Un’altra notevole differenza con i romanzi della collana di Hap & Leonard consta nel fatto che in tutto questo apparente e gratuito delirio c’è paradossalmente molta più sostanza e profondità rispetto agli spassosi e magistrali resoconti dei due cazzuti detective fai da te. E’ innegabile che le trame siano spesso solo degli ottimi pretesti per scrivere dannatamente bene noir ambientati nell’amato Texas orientale; terra natia dell‘autore. Ne "La notte del Drive In", invece, Lansdale è a mio modo di vedere magistrale nel descrivere il ritorno all’istinto animale dell’umanità capace di spazzare sotto il tappeto regolamentazioni legislative centenarie in un lasso di tempo irrisorio. Stupri, cannibalismo, ritorno allo scambio, al baratto violento, con il sesso come unica merce. Il passato svanisce come se qualcuno avesse accidentalmente strattonato troppo il tappo di una vasca da bagno. I più sentimentali ed irremediabilmente attaccati al mondo "pre-cometa" trovano una via di fuga, l’unica, nel suicidio. Qui, nel darwinismo più puro, c'è spazio solo per chi si adatta nel minor tempo possibile. L'autore mantiene fino alla fine del racconto l'elemento della speranza, ma il sapore è quello amarognolo dell’ottusità: una cosa ridicola, per quanto comprensibile per degli animali irrazionali totalmente incapaci di godere del presente. E così, con un sarcasmo immenso, il libro termina con un geniale “cavalcò verso Ovest e andò tutto bene!”: uno di quei finali strappati da un film melenso di Hollywood e cucito impropriamente su questa storia con catarro e sangue.

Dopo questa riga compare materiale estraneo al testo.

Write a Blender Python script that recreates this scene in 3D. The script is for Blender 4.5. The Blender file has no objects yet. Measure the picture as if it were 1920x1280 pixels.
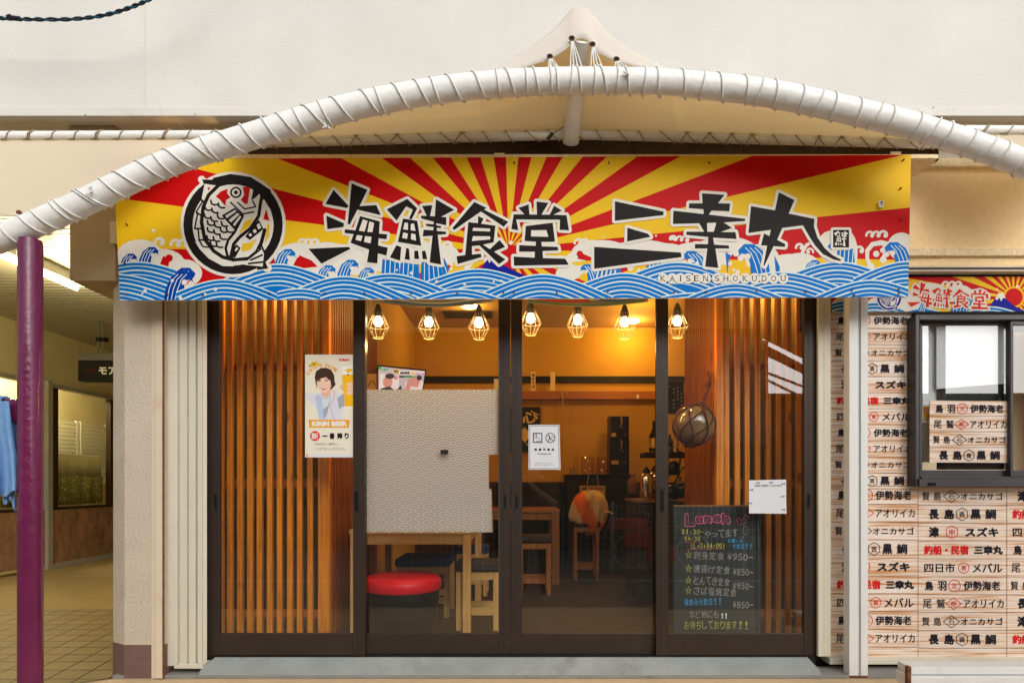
import bpy, math, random
from mathutils import Vector, Matrix
from mathutils.geometry import tessellate_polygon
R = math.radians
random.seed(7)
SC = bpy.context.scene
COL = SC.collection
# ------------------------------------------------------------------ camera, sky, sun, exposure
F = 1150.0            # focal length in photo pixels (photo is 1920 wide)
D = F / 340.0         # distance from the camera to the door plane (y = 0)
CZ = 1.03             # eye height above the pavement
VX, VY = 980.0, 905.0 # where the depth lines meet in the photo
cam = bpy.data.cameras.new('camera')
cam.sensor_width = 36
cam.lens = 36 * F / 1920
cam.shift_x = -(VX - 960) / 1920
cam.shift_y = (VY - 640) / 1920
cam.clip_start = 0.05
cam.clip_end = 500
co = bpy.data.objects.new('camera', cam)
co.location = (0, -D, CZ)
co.rotation_euler = (R(90), 0, 0)
COL.objects.link(co)
SC.camera = co

SUN_EL, SUN_AZ = 30, 22     # sun stands to the front right of the facade
w = bpy.data.worlds.new('World')
SC.world = w
w.use_nodes = True
nt = w.node_tree
bg = nt.nodes['Background']
sky = nt.nodes.new('ShaderNodeTexSky')
sky.sky_type = 'NISHITA'
sky.sun_disc = False
sky.sun_elevation = R(SUN_EL)
sky.sun_rotation = R(180 - SUN_AZ)
sky.air_density = 1.0
sky.dust_density = 4.0
hs = nt.nodes.new('ShaderNodeHueSaturation')
hs.inputs['Saturation'].default_value = 0.14
nt.links.new(sky.outputs[0], hs.inputs['Color'])
nt.links.new(hs.outputs[0], bg.inputs['Color'])
bg.inputs['Strength'].default_value = 0.15
sl = bpy.data.lights.new('sun', 'SUN')
sl.energy = .8
sl.angle = R(80)
sl.color = (1.0, 0.965, 0.91)
so = bpy.data.objects.new('sun', sl)
so.rotation_euler = (R(90 - SUN_EL), 0, R(SUN_AZ))
so.location = (3, -8, 8)
COL.objects.link(so)
SC.view_settings.view_transform = 'Standard'
SC.view_settings.look = 'None'
SC.view_settings.exposure = 0.2
SC.view_settings.gamma = 1
SC.cycles.max_bounces = 10
SC.cycles.transparent_max_bounces = 24
SC.cycles.sample_clamp_indirect = 6

# ------------------------------------------------------------------ helpers
def P(px, py, y):
    d = (D + y) / F
    return Vector(((px - VX) * d, y, CZ - (py - VY) * d))

def lin(c):
    return tuple((v / 255 / 12.92) if v / 255 < 0.04045 else ((v / 255 + 0.055) / 1.055) ** 2.4 for v in c)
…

E’ un’opera di una ferocia assassina, un cinismo spietato. I protagonisti progressivamente perdono la loro umanità, si induriscono come granito, e capiscono l’inconsistenza di un piano celeste e che la vita, specialmente la loro, altro non è che un giro di giostra. Alcuni personaggi sono più restii ad ammetterlo, ma alla fine tutti convergeranno nella rasoiata che Lansdale regala ai suoi lettori descrivendo un ipotetico Dio come... “Una sorta di Jack lo Squartatore celeste, capace di promettere a noi, le sue puttane, ricompense con una mano mentre con l’altra stringe un pugnale ben affilato, per squartarci meglio“. (cit.)

A distanza di anni lo scrittore texano ha scritto anche una terza parte. Sinceramente ve la sconsiglio: appesantisce il tutto, aggiungendo poco e rischiando di far affondare un’opera che a mio parere non aveva bisogno di ulteriori forzature e deliri.

Queste storte righe vengono tiepidamente dedicate all’esimio de-utente Popcorn Shooter: se questo non è un libro adatto al Suo nick name mi sciolgo e mi vedrò costretto a recensire a 5 stelle “Cuore” e “Tre metri sopra il cielo”.